YOUR OBJECTIVE: Start at the first line of the material below and retype each line through the one containing "scn.camera = cam", exactly.

************

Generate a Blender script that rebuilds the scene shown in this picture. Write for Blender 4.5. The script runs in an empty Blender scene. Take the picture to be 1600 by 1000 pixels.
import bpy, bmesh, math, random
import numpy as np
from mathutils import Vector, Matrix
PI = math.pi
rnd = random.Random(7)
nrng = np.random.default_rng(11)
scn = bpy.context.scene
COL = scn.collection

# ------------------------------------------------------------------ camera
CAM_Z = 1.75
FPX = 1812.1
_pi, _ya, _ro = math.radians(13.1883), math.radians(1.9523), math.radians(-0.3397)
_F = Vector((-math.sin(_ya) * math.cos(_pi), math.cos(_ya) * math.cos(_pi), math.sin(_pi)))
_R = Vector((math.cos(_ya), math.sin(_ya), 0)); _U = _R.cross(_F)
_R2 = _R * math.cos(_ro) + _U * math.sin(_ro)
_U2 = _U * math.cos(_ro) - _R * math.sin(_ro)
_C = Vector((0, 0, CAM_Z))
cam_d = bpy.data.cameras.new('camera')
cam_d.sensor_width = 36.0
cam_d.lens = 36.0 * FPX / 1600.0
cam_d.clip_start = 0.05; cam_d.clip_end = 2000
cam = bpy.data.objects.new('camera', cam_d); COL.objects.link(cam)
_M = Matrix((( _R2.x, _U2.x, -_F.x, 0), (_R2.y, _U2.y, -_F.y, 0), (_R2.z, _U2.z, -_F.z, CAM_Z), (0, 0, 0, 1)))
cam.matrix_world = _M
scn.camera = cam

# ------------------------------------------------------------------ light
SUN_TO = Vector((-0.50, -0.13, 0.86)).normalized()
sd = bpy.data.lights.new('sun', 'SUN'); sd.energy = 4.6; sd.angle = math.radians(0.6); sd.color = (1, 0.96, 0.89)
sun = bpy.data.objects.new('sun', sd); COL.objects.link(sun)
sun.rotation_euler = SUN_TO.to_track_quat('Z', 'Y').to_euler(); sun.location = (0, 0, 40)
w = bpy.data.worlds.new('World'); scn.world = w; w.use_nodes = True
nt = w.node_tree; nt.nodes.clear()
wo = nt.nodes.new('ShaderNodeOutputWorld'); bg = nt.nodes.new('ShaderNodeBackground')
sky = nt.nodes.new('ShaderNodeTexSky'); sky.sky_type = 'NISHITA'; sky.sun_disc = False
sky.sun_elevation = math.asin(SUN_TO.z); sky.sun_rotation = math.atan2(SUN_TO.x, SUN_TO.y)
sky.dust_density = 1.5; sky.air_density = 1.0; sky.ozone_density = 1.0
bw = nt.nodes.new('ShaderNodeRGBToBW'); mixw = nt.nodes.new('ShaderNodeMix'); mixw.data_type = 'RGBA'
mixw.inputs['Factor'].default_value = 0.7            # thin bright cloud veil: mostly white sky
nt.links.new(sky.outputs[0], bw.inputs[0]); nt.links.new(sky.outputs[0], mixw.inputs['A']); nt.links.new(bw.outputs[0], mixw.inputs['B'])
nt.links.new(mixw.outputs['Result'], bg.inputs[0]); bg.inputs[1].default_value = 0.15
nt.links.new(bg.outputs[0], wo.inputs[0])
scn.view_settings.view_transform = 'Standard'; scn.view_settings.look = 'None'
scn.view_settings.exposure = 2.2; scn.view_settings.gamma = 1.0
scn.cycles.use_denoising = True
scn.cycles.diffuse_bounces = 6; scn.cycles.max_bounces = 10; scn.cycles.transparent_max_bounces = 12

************

EXERCISE SOLUTION:
Generate a Blender script that rebuilds the scene shown in this picture. Write for Blender 4.5. The script runs in an empty Blender scene. Take the picture to be 1600 by 1000 pixels.
import bpy, bmesh, math, random
import numpy as np
from mathutils import Vector, Matrix
PI = math.pi
rnd = random.Random(7)
nrng = np.random.default_rng(11)
scn = bpy.context.scene
COL = scn.collection

# ------------------------------------------------------------------ camera
CAM_Z = 1.75
FPX = 1812.1
_pi, _ya, _ro = math.radians(13.1883), math.radians(1.9523), math.radians(-0.3397)
_F = Vector((-math.sin(_ya) * math.cos(_pi), math.cos(_ya) * math.cos(_pi), math.sin(_pi)))
_R = Vector((math.cos(_ya), math.sin(_ya), 0)); _U = _R.cross(_F)
_R2 = _R * math.cos(_ro) + _U * math.sin(_ro)
_U2 = _U * math.cos(_ro) - _R * math.sin(_ro)
_C = Vector((0, 0, CAM_Z))
cam_d = bpy.data.cameras.new('camera')
cam_d.sensor_width = 36.0
cam_d.lens = 36.0 * FPX / 1600.0
cam_d.clip_start = 0.05; cam_d.clip_end = 2000
cam = bpy.data.objects.new('camera', cam_d); COL.objects.link(cam)
_M = Matrix((( _R2.x, _U2.x, -_F.x, 0), (_R2.y, _U2.y, -_F.y, 0), (_R2.z, _U2.z, -_F.z, CAM_Z), (0, 0, 0, 1)))
cam.matrix_world = _M
scn.camera = cam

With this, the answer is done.